• _Stated exercise_
Can all of these lines be returned exactly?

+===+

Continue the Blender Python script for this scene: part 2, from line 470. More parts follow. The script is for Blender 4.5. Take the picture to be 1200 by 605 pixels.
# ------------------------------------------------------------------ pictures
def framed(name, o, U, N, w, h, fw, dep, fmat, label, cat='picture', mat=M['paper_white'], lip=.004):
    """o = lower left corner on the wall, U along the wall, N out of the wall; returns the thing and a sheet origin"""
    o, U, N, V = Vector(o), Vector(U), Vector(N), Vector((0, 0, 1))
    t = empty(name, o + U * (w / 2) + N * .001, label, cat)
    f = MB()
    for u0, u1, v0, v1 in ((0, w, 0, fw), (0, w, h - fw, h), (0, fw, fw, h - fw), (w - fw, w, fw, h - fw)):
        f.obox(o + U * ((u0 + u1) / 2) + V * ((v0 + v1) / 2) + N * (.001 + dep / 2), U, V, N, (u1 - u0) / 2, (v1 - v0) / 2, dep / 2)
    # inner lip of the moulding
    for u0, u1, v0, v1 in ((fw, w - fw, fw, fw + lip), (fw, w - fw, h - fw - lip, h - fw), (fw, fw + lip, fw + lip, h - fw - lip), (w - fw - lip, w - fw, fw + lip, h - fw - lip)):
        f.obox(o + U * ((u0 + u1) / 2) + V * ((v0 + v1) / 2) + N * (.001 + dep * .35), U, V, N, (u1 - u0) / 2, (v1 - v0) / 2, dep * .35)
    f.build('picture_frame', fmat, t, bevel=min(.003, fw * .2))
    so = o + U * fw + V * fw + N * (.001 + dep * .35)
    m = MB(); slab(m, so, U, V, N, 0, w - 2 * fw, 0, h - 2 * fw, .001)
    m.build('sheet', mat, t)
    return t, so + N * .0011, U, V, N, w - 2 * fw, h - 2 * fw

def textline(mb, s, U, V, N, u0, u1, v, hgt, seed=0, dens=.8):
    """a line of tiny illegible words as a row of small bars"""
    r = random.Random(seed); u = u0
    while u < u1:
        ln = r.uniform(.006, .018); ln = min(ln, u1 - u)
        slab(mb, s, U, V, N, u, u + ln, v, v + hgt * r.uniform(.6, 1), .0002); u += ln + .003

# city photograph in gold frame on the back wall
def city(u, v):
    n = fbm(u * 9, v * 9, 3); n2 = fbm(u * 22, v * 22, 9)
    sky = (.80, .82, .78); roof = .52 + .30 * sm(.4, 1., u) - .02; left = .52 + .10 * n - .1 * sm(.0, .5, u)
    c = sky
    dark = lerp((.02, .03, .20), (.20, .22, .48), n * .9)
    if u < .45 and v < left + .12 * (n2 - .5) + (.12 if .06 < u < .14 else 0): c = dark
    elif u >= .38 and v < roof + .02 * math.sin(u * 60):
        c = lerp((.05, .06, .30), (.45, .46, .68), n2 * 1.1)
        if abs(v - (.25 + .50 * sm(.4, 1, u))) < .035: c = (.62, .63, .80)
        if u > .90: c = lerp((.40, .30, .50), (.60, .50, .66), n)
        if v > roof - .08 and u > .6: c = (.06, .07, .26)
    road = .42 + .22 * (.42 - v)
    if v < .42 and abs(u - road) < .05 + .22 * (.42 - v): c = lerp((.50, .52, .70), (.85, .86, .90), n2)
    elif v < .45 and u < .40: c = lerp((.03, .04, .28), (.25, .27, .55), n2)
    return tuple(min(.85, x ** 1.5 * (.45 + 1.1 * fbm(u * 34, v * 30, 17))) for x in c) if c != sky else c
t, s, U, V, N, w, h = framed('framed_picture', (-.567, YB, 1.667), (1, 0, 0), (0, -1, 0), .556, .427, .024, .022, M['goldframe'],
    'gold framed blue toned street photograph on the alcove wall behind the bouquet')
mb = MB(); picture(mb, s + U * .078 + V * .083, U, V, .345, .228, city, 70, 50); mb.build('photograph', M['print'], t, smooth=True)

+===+

• _Output for this exercise_
Continue the Blender Python script for this scene: part 2, from line 470. More parts follow. The script is for Blender 4.5. Take the picture to be 1200 by 605 pixels.
# ------------------------------------------------------------------ pictures
def framed(name, o, U, N, w, h, fw, dep, fmat, label, cat='picture', mat=M['paper_white'], lip=.004):
    """o = lower left corner on the wall, U along the wall, N out of the wall; returns the thing and a sheet origin"""
    o, U, N, V = Vector(o), Vector(U), Vector(N), Vector((0, 0, 1))
    t = empty(name, o + U * (w / 2) + N * .001, label, cat)
    f = MB()
    for u0, u1, v0, v1 in ((0, w, 0, fw), (0, w, h - fw, h), (0, fw, fw, h - fw), (w - fw, w, fw, h - fw)):
        f.obox(o + U * ((u0 + u1) / 2) + V * ((v0 + v1) / 2) + N * (.001 + dep / 2), U, V, N, (u1 - u0) / 2, (v1 - v0) / 2, dep / 2)
    # inner lip of the moulding
    for u0, u1, v0, v1 in ((fw, w - fw, fw, fw + lip), (fw, w - fw, h - fw - lip, h - fw), (fw, fw + lip, fw + lip, h - fw - lip), (w - fw - lip, w - fw, fw + lip, h - fw - lip)):
        f.obox(o + U * ((u0 + u1) / 2) + V * ((v0 + v1) / 2) + N * (.001 + dep * .35), U, V, N, (u1 - u0) / 2, (v1 - v0) / 2, dep * .35)
    f.build('picture_frame', fmat, t, bevel=min(.003, fw * .2))
    so = o + U * fw + V * fw + N * (.001 + dep * .35)
    m = MB(); slab(m, so, U, V, N, 0, w - 2 * fw, 0, h - 2 * fw, .001)
    m.build('sheet', mat, t)
    return t, so + N * .0011, U, V, N, w - 2 * fw, h - 2 * fw

def textline(mb, s, U, V, N, u0, u1, v, hgt, seed=0, dens=.8):
    """a line of tiny illegible words as a row of small bars"""
    r = random.Random(seed); u = u0
    while u < u1:
        ln = r.uniform(.006, .018); ln = min(ln, u1 - u)
        slab(mb, s, U, V, N, u, u + ln, v, v + hgt * r.uniform(.6, 1), .0002); u += ln + .003

# city photograph in gold frame on the back wall
def city(u, v):
    n = fbm(u * 9, v * 9, 3); n2 = fbm(u * 22, v * 22, 9)
    sky = (.80, .82, .78); roof = .52 + .30 * sm(.4, 1., u) - .02; left = .52 + .10 * n - .1 * sm(.0, .5, u)
    c = sky
    dark = lerp((.02, .03, .20), (.20, .22, .48), n * .9)
    if u < .45 and v < left + .12 * (n2 - .5) + (.12 if .06 < u < .14 else 0): c = dark
    elif u >= .38 and v < roof + .02 * math.sin(u * 60):
        c = lerp((.05, .06, .30), (.45, .46, .68), n2 * 1.1)
        if abs(v - (.25 + .50 * sm(.4, 1, u))) < .035: c = (.62, .63, .80)
        if u > .90: c = lerp((.40, .30, .50), (.60, .50, .66), n)
        if v > roof - .08 and u > .6: c = (.06, .07, .26)
    road = .42 + .22 * (.42 - v)
    if v < .42 and abs(u - road) < .05 + .22 * (.42 - v): c = lerp((.50, .52, .70), (.85, .86, .90), n2)
    elif v < .45 and u < .40: c = lerp((.03, .04, .28), (.25, .27, .55), n2)
    return tuple(min(.85, x ** 1.5 * (.45 + 1.1 * fbm(u * 34, v * 30, 17))) for x in c) if c != sky else c
t, s, U, V, N, w, h = framed('framed_picture', (-.567, YB, 1.667), (1, 0, 0), (0, -1, 0), .556, .427, .024, .022, M['goldframe'],
    'gold framed blue toned street photograph on the alcove wall behind the bouquet')
mb = MB(); picture(mb, s + U * .078 + V * .083, U, V, .345, .228, city, 70, 50); mb.build('photograph', M['print'], t, smooth=True)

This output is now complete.